Even as American soldiers were fighting and being killed in Afghanistan, when Major West arrived there in 2004, authorities say West was focused on a scheme to extort money from paving contractors, part of a building project so extensive that an entire section of the base was known as 'Contractor Row.'

In a document filed last month in federal court, West pleads guilty to bribery and conspiracy, admitting that he sent boxes full of cash to a friend and fellow Illinois National Guardsman Charles Patton who was still in Chicago living on the South Side.

Patton, no apparent relation to the great World War II general George Patton, has also pleaded guilty in the afghan shakedown, admitting that he kept the cash until West returned home, then split it with the major.

Military justice expert and retired army colonel Michael Spak isn't surprised by the case.

"Unfortunately the military population is sort of a mirror image of the civilian population. I don't know what the percentage of thieves are in the US," said Prof. Michael Spak, Chicago Kent College of Law.

Regardless, West and Patton were among them in cahoots with Afghan contractors hired to repair concrete runways and replace old wooden barracks.

According to a federal court record, while Major West was head of base operations at Bagram, he took hundreds of thousands of dollars in kickbacks for paving contracts and the installation of bunkers to protect combat units.

West, 45, was also handed that medal for heroic achievement, a fact brought to the I-Team 's attention in an email from Afghanistan sent by an army official from Illinois who states that West was given the medal "in spite of the investigations, while other worthy Illinois soldiers were denied such an honor."

"I guarantee you he didn't get a medal for skimming money," said Spak.

Outside a south suburban fast food restaurant on Tuesday, the I-Team offered to hear Major West's side of the Bronze Star. But he waived us off without a word.

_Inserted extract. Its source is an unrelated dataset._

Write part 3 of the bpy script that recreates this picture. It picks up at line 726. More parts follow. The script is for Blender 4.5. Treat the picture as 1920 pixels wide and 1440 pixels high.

"He will definitely keep the medal, they cannot take away the medal, he could commit murder and they can't take away the medal, the only way you can remove the medal, even the medal of honor, is to show that it was fraudulently procured," said Spak.

Because this is a civilian case, even though both West and Patton have pleaded guilty to corruption while in the military, they both remain full members of the military. That won't change until defense officials decide the fate of their positions.

Both Chicago men are cooperating with federal authorities which indicates there may be a larger investigation of corrupt contract bids underway in Afghanistan.